* Dataset excerpt *
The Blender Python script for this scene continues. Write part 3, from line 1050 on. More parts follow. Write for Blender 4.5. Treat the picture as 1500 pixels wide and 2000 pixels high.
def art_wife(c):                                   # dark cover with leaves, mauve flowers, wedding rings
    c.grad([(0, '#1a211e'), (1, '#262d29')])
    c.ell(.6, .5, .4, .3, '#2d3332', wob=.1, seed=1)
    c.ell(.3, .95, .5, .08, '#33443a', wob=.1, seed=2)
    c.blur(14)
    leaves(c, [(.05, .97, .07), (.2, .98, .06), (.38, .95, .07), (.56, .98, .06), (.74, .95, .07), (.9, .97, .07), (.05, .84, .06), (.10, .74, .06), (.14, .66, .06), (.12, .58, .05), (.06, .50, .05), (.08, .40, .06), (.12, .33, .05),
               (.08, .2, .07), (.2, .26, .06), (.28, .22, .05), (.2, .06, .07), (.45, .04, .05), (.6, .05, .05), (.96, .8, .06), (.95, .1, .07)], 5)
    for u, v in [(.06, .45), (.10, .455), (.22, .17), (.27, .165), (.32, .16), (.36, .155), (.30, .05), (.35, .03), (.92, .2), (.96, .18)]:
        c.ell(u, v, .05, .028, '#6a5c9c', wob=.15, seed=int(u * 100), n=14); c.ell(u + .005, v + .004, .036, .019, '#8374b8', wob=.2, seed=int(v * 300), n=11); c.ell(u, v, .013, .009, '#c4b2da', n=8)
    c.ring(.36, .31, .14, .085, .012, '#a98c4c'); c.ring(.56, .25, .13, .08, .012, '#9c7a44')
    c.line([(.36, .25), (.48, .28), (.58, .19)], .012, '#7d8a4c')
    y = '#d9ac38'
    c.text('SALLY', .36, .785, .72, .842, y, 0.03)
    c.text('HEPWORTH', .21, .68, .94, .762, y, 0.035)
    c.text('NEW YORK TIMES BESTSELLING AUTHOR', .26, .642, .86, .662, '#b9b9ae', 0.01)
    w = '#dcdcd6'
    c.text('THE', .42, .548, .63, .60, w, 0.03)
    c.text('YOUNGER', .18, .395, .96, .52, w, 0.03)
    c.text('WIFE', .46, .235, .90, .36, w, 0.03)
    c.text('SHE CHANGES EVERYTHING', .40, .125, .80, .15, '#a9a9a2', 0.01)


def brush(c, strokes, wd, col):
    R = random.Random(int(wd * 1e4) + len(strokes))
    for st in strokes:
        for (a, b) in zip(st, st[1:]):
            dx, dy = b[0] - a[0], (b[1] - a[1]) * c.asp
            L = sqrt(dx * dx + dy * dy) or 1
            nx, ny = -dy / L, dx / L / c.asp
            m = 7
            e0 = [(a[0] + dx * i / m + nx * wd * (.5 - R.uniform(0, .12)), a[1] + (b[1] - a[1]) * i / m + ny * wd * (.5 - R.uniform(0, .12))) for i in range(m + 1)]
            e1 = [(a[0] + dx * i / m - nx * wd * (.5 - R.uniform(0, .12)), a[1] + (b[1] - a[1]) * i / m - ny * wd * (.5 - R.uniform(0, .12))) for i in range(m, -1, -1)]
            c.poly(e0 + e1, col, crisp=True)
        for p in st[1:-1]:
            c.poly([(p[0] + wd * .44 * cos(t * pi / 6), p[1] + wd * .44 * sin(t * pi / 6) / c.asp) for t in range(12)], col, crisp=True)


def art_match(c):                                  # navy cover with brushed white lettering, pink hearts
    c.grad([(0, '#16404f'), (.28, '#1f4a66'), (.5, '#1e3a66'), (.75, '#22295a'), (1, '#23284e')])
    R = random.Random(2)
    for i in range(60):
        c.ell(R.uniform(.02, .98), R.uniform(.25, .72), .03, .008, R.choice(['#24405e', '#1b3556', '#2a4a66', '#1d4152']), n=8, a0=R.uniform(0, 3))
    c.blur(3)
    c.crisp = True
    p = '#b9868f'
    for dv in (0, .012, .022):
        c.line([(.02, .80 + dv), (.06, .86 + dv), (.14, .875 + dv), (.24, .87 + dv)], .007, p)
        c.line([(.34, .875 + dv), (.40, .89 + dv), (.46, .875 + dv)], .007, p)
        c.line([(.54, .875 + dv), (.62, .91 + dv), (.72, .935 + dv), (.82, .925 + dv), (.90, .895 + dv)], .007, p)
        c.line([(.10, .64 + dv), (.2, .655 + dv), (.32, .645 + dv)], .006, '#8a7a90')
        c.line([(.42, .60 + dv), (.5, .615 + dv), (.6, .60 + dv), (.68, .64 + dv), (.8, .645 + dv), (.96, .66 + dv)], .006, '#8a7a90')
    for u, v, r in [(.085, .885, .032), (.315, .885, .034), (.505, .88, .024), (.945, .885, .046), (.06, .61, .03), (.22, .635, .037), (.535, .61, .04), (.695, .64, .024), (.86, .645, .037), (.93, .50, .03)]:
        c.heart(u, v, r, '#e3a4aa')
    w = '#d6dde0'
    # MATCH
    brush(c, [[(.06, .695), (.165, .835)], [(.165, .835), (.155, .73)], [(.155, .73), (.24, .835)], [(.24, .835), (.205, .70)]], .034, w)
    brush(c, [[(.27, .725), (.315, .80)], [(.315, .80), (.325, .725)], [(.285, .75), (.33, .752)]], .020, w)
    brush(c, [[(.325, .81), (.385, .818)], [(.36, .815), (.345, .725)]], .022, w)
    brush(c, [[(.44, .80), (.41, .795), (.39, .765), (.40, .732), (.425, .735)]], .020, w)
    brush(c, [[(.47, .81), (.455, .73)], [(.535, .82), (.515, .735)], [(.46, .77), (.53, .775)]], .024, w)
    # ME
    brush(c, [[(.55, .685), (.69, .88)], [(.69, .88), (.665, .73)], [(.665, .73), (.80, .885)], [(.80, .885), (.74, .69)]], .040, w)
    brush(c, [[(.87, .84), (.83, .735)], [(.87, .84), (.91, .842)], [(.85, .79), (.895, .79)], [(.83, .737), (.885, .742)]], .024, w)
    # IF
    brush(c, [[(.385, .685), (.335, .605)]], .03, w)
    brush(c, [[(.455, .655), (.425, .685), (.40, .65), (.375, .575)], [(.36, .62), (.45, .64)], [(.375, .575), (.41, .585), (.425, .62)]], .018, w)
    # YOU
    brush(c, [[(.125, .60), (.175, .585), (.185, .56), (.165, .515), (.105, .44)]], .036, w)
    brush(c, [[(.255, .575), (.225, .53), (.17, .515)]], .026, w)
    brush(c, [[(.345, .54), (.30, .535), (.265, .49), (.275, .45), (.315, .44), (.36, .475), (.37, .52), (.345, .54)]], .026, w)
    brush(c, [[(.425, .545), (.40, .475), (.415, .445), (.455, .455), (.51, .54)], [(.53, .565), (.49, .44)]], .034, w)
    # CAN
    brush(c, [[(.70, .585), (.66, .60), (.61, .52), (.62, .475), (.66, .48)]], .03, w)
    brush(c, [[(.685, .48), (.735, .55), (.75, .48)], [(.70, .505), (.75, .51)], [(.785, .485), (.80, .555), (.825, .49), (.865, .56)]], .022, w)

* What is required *
Each line above must be printed exactly as it appears.

* Task solution *
The Blender Python script for this scene continues. Write part 3, from line 1050 on. More parts follow. Write for Blender 4.5. Treat the picture as 1500 pixels wide and 2000 pixels high.
def art_wife(c):                                   # dark cover with leaves, mauve flowers, wedding rings
    c.grad([(0, '#1a211e'), (1, '#262d29')])
    c.ell(.6, .5, .4, .3, '#2d3332', wob=.1, seed=1)
    c.ell(.3, .95, .5, .08, '#33443a', wob=.1, seed=2)
    c.blur(14)
    leaves(c, [(.05, .97, .07), (.2, .98, .06), (.38, .95, .07), (.56, .98, .06), (.74, .95, .07), (.9, .97, .07), (.05, .84, .06), (.10, .74, .06), (.14, .66, .06), (.12, .58, .05), (.06, .50, .05), (.08, .40, .06), (.12, .33, .05),
               (.08, .2, .07), (.2, .26, .06), (.28, .22, .05), (.2, .06, .07), (.45, .04, .05), (.6, .05, .05), (.96, .8, .06), (.95, .1, .07)], 5)
    for u, v in [(.06, .45), (.10, .455), (.22, .17), (.27, .165), (.32, .16), (.36, .155), (.30, .05), (.35, .03), (.92, .2), (.96, .18)]:
        c.ell(u, v, .05, .028, '#6a5c9c', wob=.15, seed=int(u * 100), n=14); c.ell(u + .005, v + .004, .036, .019, '#8374b8', wob=.2, seed=int(v * 300), n=11); c.ell(u, v, .013, .009, '#c4b2da', n=8)
    c.ring(.36, .31, .14, .085, .012, '#a98c4c'); c.ring(.56, .25, .13, .08, .012, '#9c7a44')
    c.line([(.36, .25), (.48, .28), (.58, .19)], .012, '#7d8a4c')
    y = '#d9ac38'
    c.text('SALLY', .36, .785, .72, .842, y, 0.03)
    c.text('HEPWORTH', .21, .68, .94, .762, y, 0.035)
    c.text('NEW YORK TIMES BESTSELLING AUTHOR', .26, .642, .86, .662, '#b9b9ae', 0.01)
    w = '#dcdcd6'
    c.text('THE', .42, .548, .63, .60, w, 0.03)
    c.text('YOUNGER', .18, .395, .96, .52, w, 0.03)
    c.text('WIFE', .46, .235, .90, .36, w, 0.03)
    c.text('SHE CHANGES EVERYTHING', .40, .125, .80, .15, '#a9a9a2', 0.01)


def brush(c, strokes, wd, col):
    R = random.Random(int(wd * 1e4) + len(strokes))
    for st in strokes:
        for (a, b) in zip(st, st[1:]):
            dx, dy = b[0] - a[0], (b[1] - a[1]) * c.asp
            L = sqrt(dx * dx + dy * dy) or 1
            nx, ny = -dy / L, dx / L / c.asp
            m = 7
            e0 = [(a[0] + dx * i / m + nx * wd * (.5 - R.uniform(0, .12)), a[1] + (b[1] - a[1]) * i / m + ny * wd * (.5 - R.uniform(0, .12))) for i in range(m + 1)]
            e1 = [(a[0] + dx * i / m - nx * wd * (.5 - R.uniform(0, .12)), a[1] + (b[1] - a[1]) * i / m - ny * wd * (.5 - R.uniform(0, .12))) for i in range(m, -1, -1)]
            c.poly(e0 + e1, col, crisp=True)
        for p in st[1:-1]:
            c.poly([(p[0] + wd * .44 * cos(t * pi / 6), p[1] + wd * .44 * sin(t * pi / 6) / c.asp) for t in range(12)], col, crisp=True)


def art_match(c):                                  # navy cover with brushed white lettering, pink hearts
    c.grad([(0, '#16404f'), (.28, '#1f4a66'), (.5, '#1e3a66'), (.75, '#22295a'), (1, '#23284e')])
    R = random.Random(2)
    for i in range(60):
        c.ell(R.uniform(.02, .98), R.uniform(.25, .72), .03, .008, R.choice(['#24405e', '#1b3556', '#2a4a66', '#1d4152']), n=8, a0=R.uniform(0, 3))
    c.blur(3)
    c.crisp = True
    p = '#b9868f'
    for dv in (0, .012, .022):
        c.line([(.02, .80 + dv), (.06, .86 + dv), (.14, .875 + dv), (.24, .87 + dv)], .007, p)
        c.line([(.34, .875 + dv), (.40, .89 + dv), (.46, .875 + dv)], .007, p)
        c.line([(.54, .875 + dv), (.62, .91 + dv), (.72, .935 + dv), (.82, .925 + dv), (.90, .895 + dv)], .007, p)
        c.line([(.10, .64 + dv), (.2, .655 + dv), (.32, .645 + dv)], .006, '#8a7a90')
        c.line([(.42, .60 + dv), (.5, .615 + dv), (.6, .60 + dv), (.68, .64 + dv), (.8, .645 + dv), (.96, .66 + dv)], .006, '#8a7a90')
    for u, v, r in [(.085, .885, .032), (.315, .885, .034), (.505, .88, .024), (.945, .885, .046), (.06, .61, .03), (.22, .635, .037), (.535, .61, .04), (.695, .64, .024), (.86, .645, .037), (.93, .50, .03)]:
        c.heart(u, v, r, '#e3a4aa')
    w = '#d6dde0'
    # MATCH
    brush(c, [[(.06, .695), (.165, .835)], [(.165, .835), (.155, .73)], [(.155, .73), (.24, .835)], [(.24, .835), (.205, .70)]], .034, w)
    brush(c, [[(.27, .725), (.315, .80)], [(.315, .80), (.325, .725)], [(.285, .75), (.33, .752)]], .020, w)
    brush(c, [[(.325, .81), (.385, .818)], [(.36, .815), (.345, .725)]], .022, w)
    brush(c, [[(.44, .80), (.41, .795), (.39, .765), (.40, .732), (.425, .735)]], .020, w)
    brush(c, [[(.47, .81), (.455, .73)], [(.535, .82), (.515, .735)], [(.46, .77), (.53, .775)]], .024, w)
    # ME
    brush(c, [[(.55, .685), (.69, .88)], [(.69, .88), (.665, .73)], [(.665, .73), (.80, .885)], [(.80, .885), (.74, .69)]], .040, w)
    brush(c, [[(.87, .84), (.83, .735)], [(.87, .84), (.91, .842)], [(.85, .79), (.895, .79)], [(.83, .737), (.885, .742)]], .024, w)
    # IF
    brush(c, [[(.385, .685), (.335, .605)]], .03, w)
    brush(c, [[(.455, .655), (.425, .685), (.40, .65), (.375, .575)], [(.36, .62), (.45, .64)], [(.375, .575), (.41, .585), (.425, .62)]], .018, w)
    # YOU
    brush(c, [[(.125, .60), (.175, .585), (.185, .56), (.165, .515), (.105, .44)]], .036, w)
    brush(c, [[(.255, .575), (.225, .53), (.17, .515)]], .026, w)
    brush(c, [[(.345, .54), (.30, .535), (.265, .49), (.275, .45), (.315, .44), (.36, .475), (.37, .52), (.345, .54)]], .026, w)
    brush(c, [[(.425, .545), (.40, .475), (.415, .445), (.455, .455), (.51, .54)], [(.53, .565), (.49, .44)]], .034, w)
    # CAN
    brush(c, [[(.70, .585), (.66, .60), (.61, .52), (.62, .475), (.66, .48)]], .03, w)
    brush(c, [[(.685, .48), (.735, .55), (.75, .48)], [(.70, .505), (.75, .51)], [(.785, .485), (.80, .555), (.825, .49), (.865, .56)]], .022, w)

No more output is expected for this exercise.